Trade group slams Chaffetz as Secret Service subpoena showdown intensifies

The top trade group for federal law enforcement officers has jumped in to oppose congressional subpoenas of two senior members of the Secret Service.

Rep. Jason Chaffetz, R-Utah, who chairs the Oversight and Government Reform Committee, on Tuesday issued subpoenas to compel two senior leaders in the Secret Service to testify about a March 4 incident involving two agents’ alleged disruption of a suspicious package investigation after a night of drinking.

Chaffetz said he reluctantly issued the two subpoenas after talks broke down between his committee and the Department of Homeland Security about the possibility of the two senior leaders testifying.

Federal Law Enforcement Officers Association President John Adler Wednesday said he was troubled by the subpoenas because the DHS inspector general is already in the middle of investigating the March 4 incident and should be allowed to continue without congressional interference.

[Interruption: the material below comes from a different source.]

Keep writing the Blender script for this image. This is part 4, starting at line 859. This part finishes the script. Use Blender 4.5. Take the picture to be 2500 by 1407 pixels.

Chaffetz’s aggressive efforts to compel the two Secret Service leaders to testify, Adler said, is especially worrisome considering recent revelations that initial accounts of the March 4 incident may have been overblown and that the two agents allegedly involved did not crash into a barricade but only nudged an orange cone marking the bomb investigation.

“The chairman’s actions boggle the rational mind,” Adler said in a statement Wednesday. “He’s turning the committee into the fictional U.S.S. Caine as he subpoenas law enforcement officers to his ship to count strawberries.”

“One has to question why he feels compelled to trample on due process and the integrity of the IG investigation, and redirect an official investigation into his theater of the absurd,” he added.

Adler was referring to the Caine Mutiny, Herman Wouk’s 1951 Pulitzer Prize-winning novel in which the captain of the ship becomes obsessed with minor crimes, such as the theft of a quart of frozen strawberries.

In issuing the statement, Adler is siding strongly with DHS Secretary Jeh Johnson who defiantly challenged Chaffetz’ subpoenas Tuesday, calling them “unprecedented” and “unnecessary.”

He also denied that the department has been uncooperative and said he had offered a number of Secret Service personnel, including the two that have been subpoenaed, for transcribed interviews with committee staff.

“For reasons that are unclear to me, Chairman Chaffetz and his staff rejected that offer,” he said.

Johnson also said he is acutely aware of the executive branch’s obligation to appear before Congress to give public testimony, noting that in 2014 he testified before Congress 12 times.

But he said, subordinates, in particular to the men and women of the Secret Service charged with protecting the president and the first family, are a “different story.”

“Clancy and I must fight to protect them against the visibility, public glare and inevitable second-guessing of a congressional hearing,” Johnson said. “I hope Chairman Chaffetz appreciates this.”

FLEOA joins Secretary Johnson in questioning the prudence of Chaffetz’s subpoenas.

“No one is more vested in protecting the president and the first family than those brave Secret Service law enforcement officers who are willing to risk their lives for them. They should not be exploited as pawns in a political game,” Adler said.

Johnson, in his statement Tuesday night, said he too wants to know what happened the night of March 4 and argued that the department’s inspector general is conducting a thorough investigation into the matter.

“I will continue to work with Chairman Chaffetz and his committee to reach a reasonable accommodation that serves the committee’s need to conduct responsible oversight without compromising the Secret Service’s extraordinary protection mission,” Johnson concluded.